「緊縮をすべきなのは好況時であって不況時ではない」
「今は政府支出を増やすべきときで、減らすべきではない。民間セクターが経済を担って前進できるようになるまで続けるべきだ」――と。
「今は流動性の罠にはまっていて、短期金利がゼロ近いのに経済が停滞したままだから、インフレ突発にならない。FRBの購入が通常は好況やインフレを引き起こすというプロセスがショートしてしまっている」
「好況にならなければインフレは起きない。お金の印刷がインフレにつながるのは経済の過熱につながる好景気を通じてなのだ」
「デフォルトの恐れのあるギリシャ、イタリアと米国、日本は違う」
「景気刺激策があまりに小さく、支出削減を打ち出したオバマの政策は誤りだ」
「補償のみの支出増ではなく、景気刺激策を」
「2009年の米国は金融救済はしたがそれも甘く(厳しい条件をつけていない)、肝心の実体経済に対する救済策がなかった」
「規制のない金融システムが必ず起こす危険信号にもかかわらず、政治システムが規制緩和と無規制にこだわり続けた」
「格差と危機」――。
日本についても、日銀についてもふれている。

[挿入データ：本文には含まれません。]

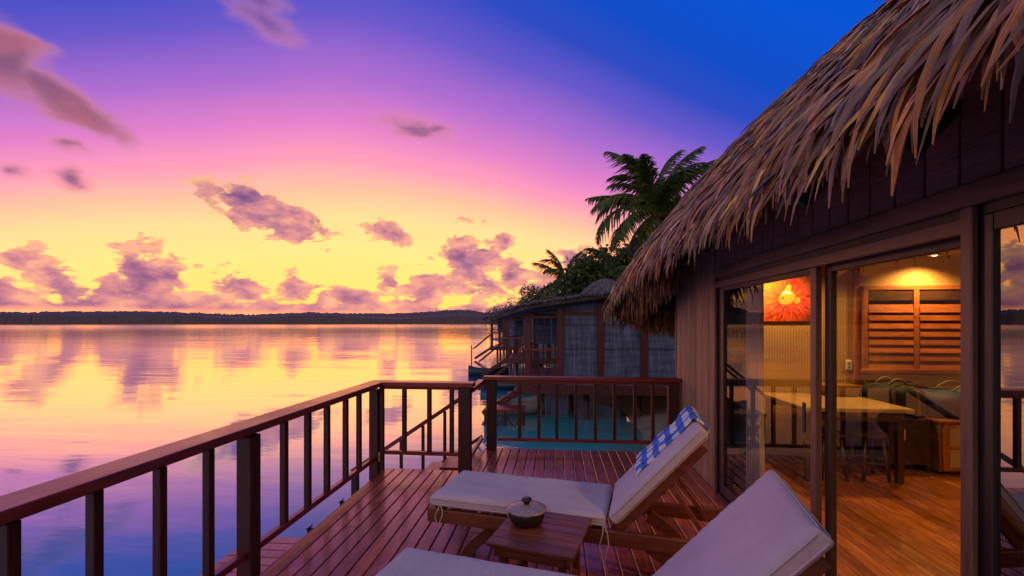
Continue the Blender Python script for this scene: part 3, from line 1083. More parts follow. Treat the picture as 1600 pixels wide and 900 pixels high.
def build_bungalow():
    hb = empty('thatched_bungalow', (3.5, 2.5, -0.2), label='large thatched bungalow with brown board wall and glass sliding door, right of the deck', cat='bungalow')
    # structural walls
    wl = MB()
    wl.box(1.525, 1.60, 4.44, 5.80, -0.15, 2.60, 0)
    wl.box(1.525, 1.60, -1.6, 4.44, 2.055, 2.60, 0)
    wl.box(1.525, 1.60, -1.6, -0.9, -0.15, 2.055, 0)
    wl.box(1.525, 6.2, 5.80, 5.86, -0.15, 2.60, 0)
    wl.box(6.1, 6.2, -1.6, 5.80, -0.15, 2.60, 0)
    wl.box(1.60, 6.1, -1.6, -1.5, -0.15, 2.60, 0)
    wl.box(1.53, 6.2, -1.6, 5.86, -0.30, -0.152, 0)
    wall = wl.build('wall', M['dark'], hb)
    base = WLOC[wall]
    # clapboards beside the door (wider) and above it (narrower)
    n = 7
    w = (5.86 - 4.47) / n
    mb = MB(); mb.box(-.012, .012, -w / 2 + .011, w / 2 - .011, 0, 2.55, .004)
    pr = mb.build('wall_board', M['wall'], wall, local=True)
    pr.location = Vector((1.512, 4.47 + w / 2, -0.10)) - base
    for k in range(1, n):
        dup_piece(pr, Vector((1.512, 4.47 + w * (k + .5), -0.10)) - base, wall)
    w = 0.1625
    y = 1.854 - w * 20
    mb = MB(); mb.box(-.012, .012, -w / 2 + .006, w / 2 - .006, 0, .50, .004)
    pr = None
    while y < 4.40:
        if y > -1.5:
            if pr is None:
                pr = mb.build('wall_board', M['fascia'], wall, local=True)
                pr.location = Vector((1.512, y + w / 2, 2.085)) - base
            else:
                dup_piece(pr, Vector((1.512, y + w / 2, 2.085)) - base, wall)
        y += w
    # corner board
    mb = MB(); mb.box(1.494, 1.52, 5.862, 5.90, -.1, 2.45, .003); mb.build('corner_board', M['trimz'], wall)
    # door trim
    mb = MB(); mb.box(1.470, 1.499, -1.55, 4.455, 2.000, 2.083, .004); mb.build('door_trim', M['trim'], wall)
    mb = MB(); mb.box(1.472, 1.499, 4.400, 4.455, 0.0, 1.999, .004); mb.build('door_trim', M['trimz'], wall)
    mb = MB(); mb.box(1.473, 1.499, 1.770, 1.818, 0.0, 1.999, .004); mb.build('door_trim', M['trimz'], wall)
    # lining of the opening: head, jambs, sill
    dr = MB()
    dr.box(1.50, 1.60, -0.9, 4.44, 1.965, 2.054, 0)
    dr.box(1.505, 1.60, 4.33, 4.44, 0.0, 1.964, 0)
    dr.box(1.5005, 1.62, 1.745, 1.810, 0.0, 1.964, 0)
    dr.box(1.485, 1.62, -0.9, 4.44, -0.06, 0.020, 0)
    door = dr.build('sliding_door', M['dark'], hb)
    b2 = MB(); b2.box(1.478, 1.503, 1.79, 4.39, 1.905, 1.962, .003); b2.build('track_cover', M['trim'], door)

    def panel(xc, y0, y1, m1, m2, gl):
        mb = MB(); mb.box(xc - .017, xc + .017, y0, y0 + .058, .022, 1.93, .003); mb.build('stile', m1, door)
        mb = MB(); mb.box(xc - .017, xc + .017, y1 - .058, y1, .022, 1.93, .003); mb.build('stile', m2, door)
        mb = MB(); mb.box(xc - .016, xc + .016, y0 + .06, y1 - .06, .022, .12, .003); mb.build('rail', M['dark'], door)
        mb = MB(); mb.box(xc - .016, xc + .016, y0 + .06, y1 - .06, 1.87, 1.93, .003); mb.build('rail', M['dark'], door)
        mb = MB()
        mb.add([(xc, y0 + .055, .115), (xc, y1 - .055, .115), (xc, y1 - .055, 1.875), (xc, y0 + .055, 1.875)], [(0, 1, 2, 3)])
        mb.build('glass_pane', gl, door)
    panel(1.520, 2.800, 4.325, M['trimz'], M['dark'], M['glass'])
    panel(1.560, 1.815, 2.785, M['trimz'], M['dark'], M['glass'])
    mb = MB(); mb.box(1.492, 1.502, 2.90, 2.93, .92, 1.10, .003); mb.build('handle', M['black'], door)
    # fixed window nearest the camera
    wn = MB()
    for (a, b, c, d) in ((1.712, 1.742, 0, 1.96), (-0.9, -0.85, 0, 1.96)):
        wn.box(1.49, 1.56, a, b, c + .021, d, .003)
    wn.box(1.492, 1.56, -.848, 1.710, .021, .10, .003)
    wn.box(1.492, 1.56, -.848, 1.710, 1.90, 1.962, .003)
    win = wn.build('window', M['dark'], hb)
    mb = MB(); mb.add([(1.505, -.85, .1), (1.505, 1.712, .1), (1.505, 1.712, 1.9), (1.505, -.85, 1.9)], [(0, 1, 2, 3)])
    mb.build('glass_pane', M['glass2'], win)

    # interior surfaces
    fl = empty('floor', parent=hb)
    base = WLOC[fl]
    pr = None
    for k in range(37):
        x = 1.68 + k * .12
        for (y0, y1) in ((-1.48, 2.9 if k % 2 else 1.6), (2.9 if k % 2 else 1.6, 5.70)):
            L = y1 - y0
            mb = MB(); mb.box(-.0585, .0585, -L / 2 + .001, L / 2 - .001, -.02, 0, .0015)
            key = round(L, 2)
            FLP = build_bungalow.fl
            if key not in FLP:
                FLP[key] = mb.build('floor_board', M['floor'], fl, local=True)
                FLP[key].location = Vector((x, (y0 + y1) / 2, 0.02)) - base
            else:
                dup_piece(FLP[key], Vector((x, (y0 + y1) / 2, 0.02)) - base, fl)
    mb = MB(); mb.box(1.62, 6.1, -1.5, 5.79, -.15, -.002, 0); mb.build('floor_slab', M['darkin'], fl)
    mb = MB(); mb.box(1.602, 6.098, 5.745, 5.798, -.1, 2.36, 0); mb.build('inner_wall', M['rattan'], hb)
    mb = MB(); mb.box(6.05, 6.098, -1.45, 5.743, -.1, 2.36, 0); mb.build('inner_wall', m_woven('woven_side_wall', (.30, .19, .075, 1), (.62, .44, .20, 1), 34, 'YZ'), hb)
    mb = MB(); mb.box(3.50, 3.555, 5.722, 5.744, .02, 2.31, .003); mb.build('cover_strip', M['honey'], hb)
    mb = MB(); mb.box(1.7, 6.05, 5.728, 5.7445, .02, .12, .003); mb.build('skirting', M['ceil'], hb)
    ce = MB(); ce.box(1.601, 6.1, -1.5, 5.80, 2.375, 2.42, 0)
    ceil = ce.build('ceiling', M['ceil'], hb)
    base = WLOC[ceil]
    mb = MB(); mb.box(0, 4.45, -.085, .085, 0, .02, .004)
    pr = mb.build('ceiling_board', M['ceil'], ceil, local=True)
    pr.location = Vector((1.61, -1.4, 2.352)) - base
    for k in range(1, 41):
        dup_piece(pr, Vector((1.61, -1.4 + k * .176, 2.352)) - base, ceil)
    # louvred window in the end wall
    x0, x1, z0, z1, yf = 3.585, 4.80, 1.00, 2.02, 5.70
    lf = MB()
    lf.box(x0, x0 + .055, yf, 5.743, z0 + .046, z1 - .051, .003)
    lf.box(x1 - .055, x1, yf, 5.743, z0 + .046, z1 - .051, .003)
    lf.box(x0 - .02, x1 + .02, yf - .02, 5.743, z0, z0 + .045, .003)
    lf.box(x0, x1, yf, 5.743, z1 - .05, z1, .003)
    lf.box(4.135, 4.195, yf, 5.743, z0 + .046, z1 - .051, .003)
    lw = lf.build('louvred_window', M['honey'], hb)
    mb = MB(); mb.box(x0 + .055, x1 - .055, 5.735, 5.7435, z0 + .045, z1 - .05, 0); mb.build('dark_backing', M['dark'], lw)
    base = WLOC[lw]
    for (a, b) in ((x0 + .06, 4.13), (4.20, x1 - .06)):
        L = b - a
        mb = MB(); mb.box(-L / 2, L / 2, -.048, .048, -.005, .005, .002, Matrix.Rotation(R(80), 4, 'X'))
        pr = mb.build('louvre_slat', M['honey'], lw, local=True)
        for k in range(8):
            lc = Vector(((a + b) / 2, 5.706, z0 + .095 + k * .0935)) - base
            if k == 0: pr.location = lc
            else: dup_piece(pr, lc, lw)
        mb = MB(); mb.box(a, b, yf + .012, yf + .03, z1 - .175, z1 - .052, .002); mb.build('dark_panel', M['darkin'], lw)
    return hb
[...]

10年ほど前にバーナンキが日本について指摘したことは正しい。それを今、米国は、バーナンキはなぜやろうとしないのか。なぜやれないのか。
増税や支出削減は今やることではないのだ。経済を破壊する通説にまどわされるな――訳者の山形浩生さんも、クルーグマンの主張、嘆息、諧謔をよく解説してくれている。